▶ **Materials provided**:

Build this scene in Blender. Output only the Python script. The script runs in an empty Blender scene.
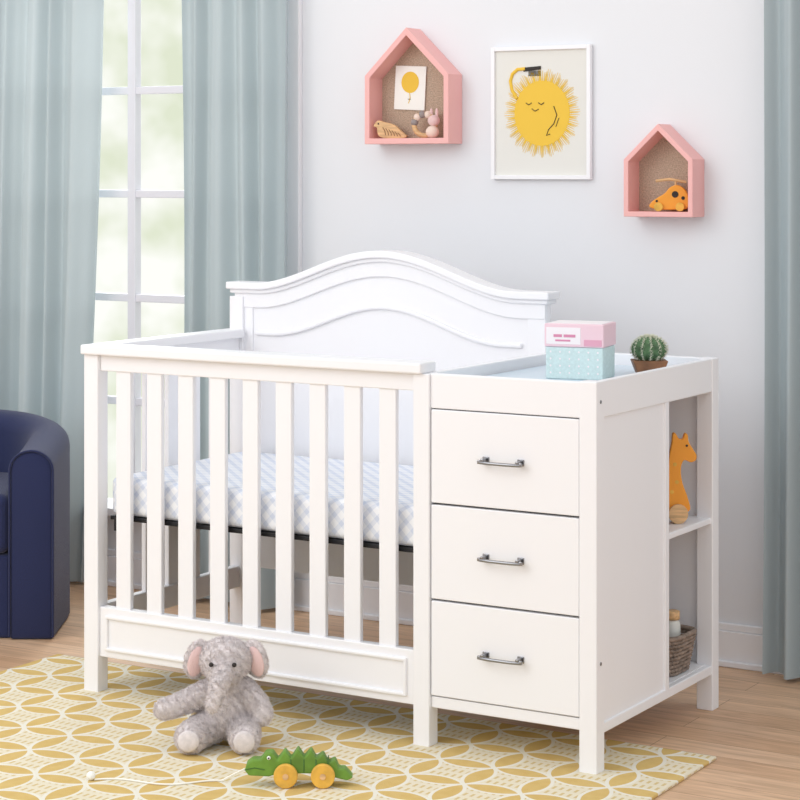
==
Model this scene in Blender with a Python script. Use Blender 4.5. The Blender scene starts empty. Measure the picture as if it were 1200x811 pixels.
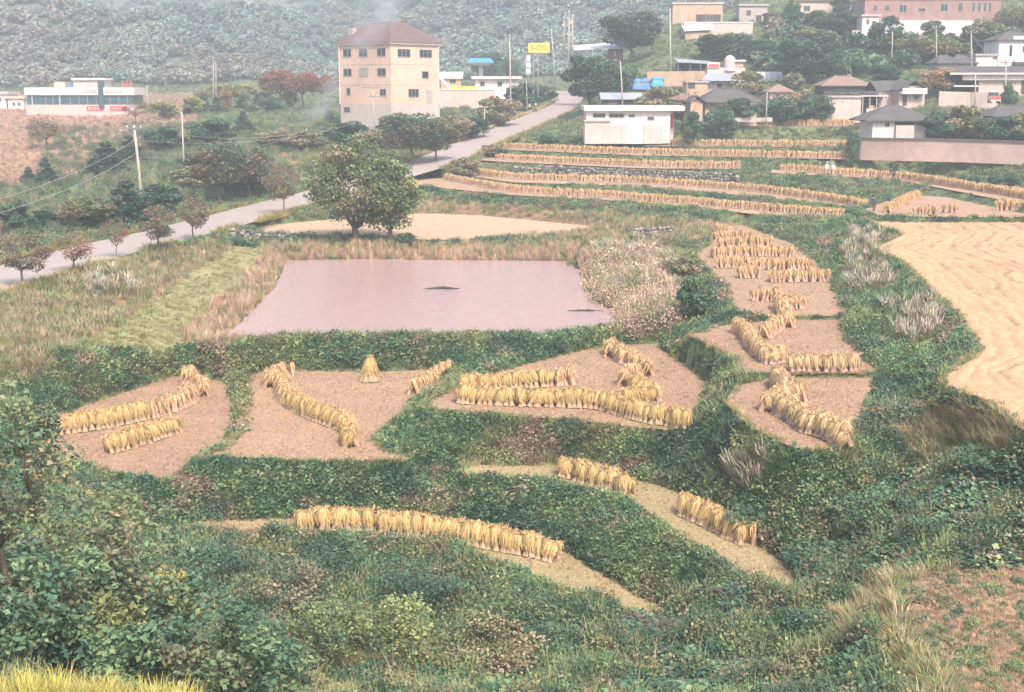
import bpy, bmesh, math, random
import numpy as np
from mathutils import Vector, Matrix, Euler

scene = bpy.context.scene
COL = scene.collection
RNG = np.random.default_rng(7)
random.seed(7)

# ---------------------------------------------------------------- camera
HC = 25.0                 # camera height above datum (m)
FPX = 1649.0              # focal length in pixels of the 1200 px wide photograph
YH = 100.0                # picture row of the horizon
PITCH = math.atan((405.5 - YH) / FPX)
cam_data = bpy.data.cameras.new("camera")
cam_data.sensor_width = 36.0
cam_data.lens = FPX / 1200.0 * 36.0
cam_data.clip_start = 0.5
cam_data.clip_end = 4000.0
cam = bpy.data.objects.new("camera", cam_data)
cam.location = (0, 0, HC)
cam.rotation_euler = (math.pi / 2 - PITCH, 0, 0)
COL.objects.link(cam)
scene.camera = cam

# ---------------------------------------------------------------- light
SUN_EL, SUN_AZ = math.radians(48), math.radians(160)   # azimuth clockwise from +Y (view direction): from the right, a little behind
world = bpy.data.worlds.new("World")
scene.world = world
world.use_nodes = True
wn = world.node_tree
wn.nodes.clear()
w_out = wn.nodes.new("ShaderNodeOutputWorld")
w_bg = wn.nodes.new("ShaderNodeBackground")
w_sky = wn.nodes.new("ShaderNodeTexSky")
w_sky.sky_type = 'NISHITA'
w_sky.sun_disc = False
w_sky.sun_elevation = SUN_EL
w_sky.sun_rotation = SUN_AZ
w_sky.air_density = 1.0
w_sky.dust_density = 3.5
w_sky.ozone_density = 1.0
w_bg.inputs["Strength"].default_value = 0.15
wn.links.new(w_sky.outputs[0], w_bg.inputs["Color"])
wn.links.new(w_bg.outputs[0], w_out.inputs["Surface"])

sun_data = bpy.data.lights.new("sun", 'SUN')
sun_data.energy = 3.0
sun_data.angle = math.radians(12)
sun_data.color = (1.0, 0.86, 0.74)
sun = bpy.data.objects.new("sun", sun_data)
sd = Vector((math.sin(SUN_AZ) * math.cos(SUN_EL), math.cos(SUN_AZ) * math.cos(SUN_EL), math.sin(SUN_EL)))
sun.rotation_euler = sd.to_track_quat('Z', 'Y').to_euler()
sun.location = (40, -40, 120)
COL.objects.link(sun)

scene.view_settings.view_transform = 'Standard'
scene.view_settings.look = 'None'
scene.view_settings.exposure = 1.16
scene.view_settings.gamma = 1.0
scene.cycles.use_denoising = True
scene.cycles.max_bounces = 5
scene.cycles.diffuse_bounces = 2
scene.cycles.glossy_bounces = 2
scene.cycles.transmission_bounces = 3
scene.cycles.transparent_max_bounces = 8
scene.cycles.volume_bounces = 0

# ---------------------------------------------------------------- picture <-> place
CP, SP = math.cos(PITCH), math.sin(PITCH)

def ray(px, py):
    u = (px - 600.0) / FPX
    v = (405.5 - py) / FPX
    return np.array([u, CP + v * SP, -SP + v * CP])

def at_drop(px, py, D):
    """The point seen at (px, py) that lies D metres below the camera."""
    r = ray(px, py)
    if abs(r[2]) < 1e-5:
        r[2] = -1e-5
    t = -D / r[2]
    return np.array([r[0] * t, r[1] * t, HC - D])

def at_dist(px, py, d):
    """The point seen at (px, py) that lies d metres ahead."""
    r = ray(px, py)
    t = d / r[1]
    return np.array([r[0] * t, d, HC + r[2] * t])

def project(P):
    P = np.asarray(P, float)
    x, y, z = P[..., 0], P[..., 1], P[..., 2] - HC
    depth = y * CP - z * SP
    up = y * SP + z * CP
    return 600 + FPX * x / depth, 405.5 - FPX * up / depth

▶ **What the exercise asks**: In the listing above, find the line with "Model this scene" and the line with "random.seed(7)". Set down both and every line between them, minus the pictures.

▶ **Finished task**:
Model this scene in Blender with a Python script. Use Blender 4.5. The Blender scene starts empty. Measure the picture as if it were 1200x811 pixels.
import bpy, bmesh, math, random
import numpy as np
from mathutils import Vector, Matrix, Euler

scene = bpy.context.scene
COL = scene.collection
RNG = np.random.default_rng(7)
random.seed(7)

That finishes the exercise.